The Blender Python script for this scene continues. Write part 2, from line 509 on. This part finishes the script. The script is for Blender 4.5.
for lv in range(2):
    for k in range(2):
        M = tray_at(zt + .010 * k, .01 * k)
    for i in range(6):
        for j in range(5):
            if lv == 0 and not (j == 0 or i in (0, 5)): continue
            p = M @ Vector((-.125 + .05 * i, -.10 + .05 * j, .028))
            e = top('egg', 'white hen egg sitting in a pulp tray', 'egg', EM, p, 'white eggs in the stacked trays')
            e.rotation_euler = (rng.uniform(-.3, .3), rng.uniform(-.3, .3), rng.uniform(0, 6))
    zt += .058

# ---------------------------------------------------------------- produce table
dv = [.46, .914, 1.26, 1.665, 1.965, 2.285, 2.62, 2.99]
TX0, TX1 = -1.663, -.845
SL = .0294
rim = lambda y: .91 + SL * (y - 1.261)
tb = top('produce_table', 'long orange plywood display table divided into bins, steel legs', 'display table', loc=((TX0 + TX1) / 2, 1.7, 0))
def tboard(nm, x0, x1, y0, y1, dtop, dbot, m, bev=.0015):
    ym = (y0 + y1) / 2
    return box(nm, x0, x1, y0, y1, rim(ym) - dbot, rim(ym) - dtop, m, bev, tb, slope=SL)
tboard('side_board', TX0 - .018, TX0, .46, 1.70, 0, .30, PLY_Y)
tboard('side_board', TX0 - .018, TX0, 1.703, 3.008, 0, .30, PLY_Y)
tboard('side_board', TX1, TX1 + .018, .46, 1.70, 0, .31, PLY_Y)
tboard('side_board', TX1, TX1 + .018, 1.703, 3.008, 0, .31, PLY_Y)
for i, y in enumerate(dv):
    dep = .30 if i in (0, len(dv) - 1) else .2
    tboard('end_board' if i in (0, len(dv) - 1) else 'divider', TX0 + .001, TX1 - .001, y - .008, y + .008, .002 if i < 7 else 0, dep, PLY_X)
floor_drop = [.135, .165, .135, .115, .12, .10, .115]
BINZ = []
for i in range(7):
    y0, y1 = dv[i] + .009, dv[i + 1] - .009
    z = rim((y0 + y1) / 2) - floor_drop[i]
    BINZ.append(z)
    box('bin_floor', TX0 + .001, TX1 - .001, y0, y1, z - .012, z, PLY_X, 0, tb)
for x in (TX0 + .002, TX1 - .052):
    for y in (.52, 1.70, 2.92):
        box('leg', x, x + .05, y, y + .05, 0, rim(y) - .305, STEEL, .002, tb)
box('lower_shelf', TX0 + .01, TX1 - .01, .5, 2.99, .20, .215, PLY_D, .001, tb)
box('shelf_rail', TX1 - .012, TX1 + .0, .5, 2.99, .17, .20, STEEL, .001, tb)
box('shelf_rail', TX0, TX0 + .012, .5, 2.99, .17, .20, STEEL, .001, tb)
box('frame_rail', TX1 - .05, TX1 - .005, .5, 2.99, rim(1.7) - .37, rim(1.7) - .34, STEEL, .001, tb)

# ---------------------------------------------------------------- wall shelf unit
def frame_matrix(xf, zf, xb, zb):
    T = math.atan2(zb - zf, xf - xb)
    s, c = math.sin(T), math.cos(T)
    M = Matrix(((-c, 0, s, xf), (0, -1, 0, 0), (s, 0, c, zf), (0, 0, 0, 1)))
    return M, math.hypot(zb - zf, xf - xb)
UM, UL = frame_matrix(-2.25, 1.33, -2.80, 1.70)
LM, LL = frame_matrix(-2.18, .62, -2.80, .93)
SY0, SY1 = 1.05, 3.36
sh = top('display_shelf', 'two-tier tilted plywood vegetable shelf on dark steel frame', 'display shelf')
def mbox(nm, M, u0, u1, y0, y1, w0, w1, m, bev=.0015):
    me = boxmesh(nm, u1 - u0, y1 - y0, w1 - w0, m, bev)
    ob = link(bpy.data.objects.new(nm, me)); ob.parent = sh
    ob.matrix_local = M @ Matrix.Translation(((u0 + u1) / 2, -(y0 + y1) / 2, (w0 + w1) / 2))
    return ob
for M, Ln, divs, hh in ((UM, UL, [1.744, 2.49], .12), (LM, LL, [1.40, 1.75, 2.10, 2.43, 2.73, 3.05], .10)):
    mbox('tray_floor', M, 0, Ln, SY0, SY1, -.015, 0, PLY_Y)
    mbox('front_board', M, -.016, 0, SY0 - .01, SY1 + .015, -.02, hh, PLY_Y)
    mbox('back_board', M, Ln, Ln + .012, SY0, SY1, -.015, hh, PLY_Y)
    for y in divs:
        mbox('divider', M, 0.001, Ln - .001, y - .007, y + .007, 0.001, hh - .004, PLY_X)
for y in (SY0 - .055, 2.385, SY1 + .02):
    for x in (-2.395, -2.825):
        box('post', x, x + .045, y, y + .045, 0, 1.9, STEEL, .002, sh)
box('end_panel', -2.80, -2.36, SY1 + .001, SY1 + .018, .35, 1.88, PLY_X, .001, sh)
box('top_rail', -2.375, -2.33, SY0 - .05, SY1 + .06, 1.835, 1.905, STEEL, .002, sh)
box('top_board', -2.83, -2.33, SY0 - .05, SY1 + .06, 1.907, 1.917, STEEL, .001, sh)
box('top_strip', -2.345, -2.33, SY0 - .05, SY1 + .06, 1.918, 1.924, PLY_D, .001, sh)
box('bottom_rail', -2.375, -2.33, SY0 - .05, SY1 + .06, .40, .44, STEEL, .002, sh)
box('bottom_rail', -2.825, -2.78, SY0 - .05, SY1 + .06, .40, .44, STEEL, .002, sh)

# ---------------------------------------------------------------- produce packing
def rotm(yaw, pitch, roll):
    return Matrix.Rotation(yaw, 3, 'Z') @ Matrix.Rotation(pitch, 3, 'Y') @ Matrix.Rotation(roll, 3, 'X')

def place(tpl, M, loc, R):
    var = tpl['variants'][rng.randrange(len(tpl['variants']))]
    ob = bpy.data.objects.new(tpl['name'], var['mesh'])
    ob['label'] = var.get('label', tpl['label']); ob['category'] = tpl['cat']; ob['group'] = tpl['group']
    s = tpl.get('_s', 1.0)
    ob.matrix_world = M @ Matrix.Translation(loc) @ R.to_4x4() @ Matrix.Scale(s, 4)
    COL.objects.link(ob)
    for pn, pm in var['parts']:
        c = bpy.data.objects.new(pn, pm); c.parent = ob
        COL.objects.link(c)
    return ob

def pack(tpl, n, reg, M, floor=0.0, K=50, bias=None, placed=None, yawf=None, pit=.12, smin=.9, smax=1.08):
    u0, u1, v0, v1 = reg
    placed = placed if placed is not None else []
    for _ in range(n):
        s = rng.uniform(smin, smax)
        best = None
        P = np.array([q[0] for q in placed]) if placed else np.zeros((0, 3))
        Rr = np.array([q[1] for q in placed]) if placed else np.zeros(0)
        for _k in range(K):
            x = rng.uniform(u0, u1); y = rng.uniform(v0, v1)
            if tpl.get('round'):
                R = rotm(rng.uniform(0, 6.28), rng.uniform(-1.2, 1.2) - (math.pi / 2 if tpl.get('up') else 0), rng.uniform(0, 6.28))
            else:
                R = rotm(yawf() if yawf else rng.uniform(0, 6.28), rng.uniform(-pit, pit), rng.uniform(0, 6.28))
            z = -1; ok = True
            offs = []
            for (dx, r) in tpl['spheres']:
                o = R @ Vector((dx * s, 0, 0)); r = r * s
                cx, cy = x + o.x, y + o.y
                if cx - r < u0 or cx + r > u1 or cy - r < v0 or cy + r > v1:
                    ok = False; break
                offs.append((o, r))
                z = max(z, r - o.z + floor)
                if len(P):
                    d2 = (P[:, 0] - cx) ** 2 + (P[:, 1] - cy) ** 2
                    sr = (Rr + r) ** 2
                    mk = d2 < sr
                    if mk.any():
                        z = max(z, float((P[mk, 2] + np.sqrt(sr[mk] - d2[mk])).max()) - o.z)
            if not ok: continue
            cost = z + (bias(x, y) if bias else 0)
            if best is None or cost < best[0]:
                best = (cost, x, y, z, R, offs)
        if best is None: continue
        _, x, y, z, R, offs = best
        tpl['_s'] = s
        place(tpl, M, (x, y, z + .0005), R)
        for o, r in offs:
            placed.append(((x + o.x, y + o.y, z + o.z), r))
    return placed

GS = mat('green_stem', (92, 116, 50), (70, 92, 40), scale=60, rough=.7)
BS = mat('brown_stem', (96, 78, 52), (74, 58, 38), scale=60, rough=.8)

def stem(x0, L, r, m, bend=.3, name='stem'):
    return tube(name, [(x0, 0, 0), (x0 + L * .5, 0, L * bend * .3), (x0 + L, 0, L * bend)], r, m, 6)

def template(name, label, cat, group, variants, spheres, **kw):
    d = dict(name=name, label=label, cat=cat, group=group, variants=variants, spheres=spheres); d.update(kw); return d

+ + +

* Aim of the task *
In the listing above, find the line containing "box('lower_shelf', TX0 +" and the line containing "box('frame_rail', TX1 - .05, TX1", then quote both, plus every line between them, exactly as written.

* The completed task *
box('lower_shelf', TX0 + .01, TX1 - .01, .5, 2.99, .20, .215, PLY_D, .001, tb)
box('shelf_rail', TX1 - .012, TX1 + .0, .5, 2.99, .17, .20, STEEL, .001, tb)
box('shelf_rail', TX0, TX0 + .012, .5, 2.99, .17, .20, STEEL, .001, tb)
box('frame_rail', TX1 - .05, TX1 - .005, .5, 2.99, rim(1.7) - .37, rim(1.7) - .34, STEEL, .001, tb)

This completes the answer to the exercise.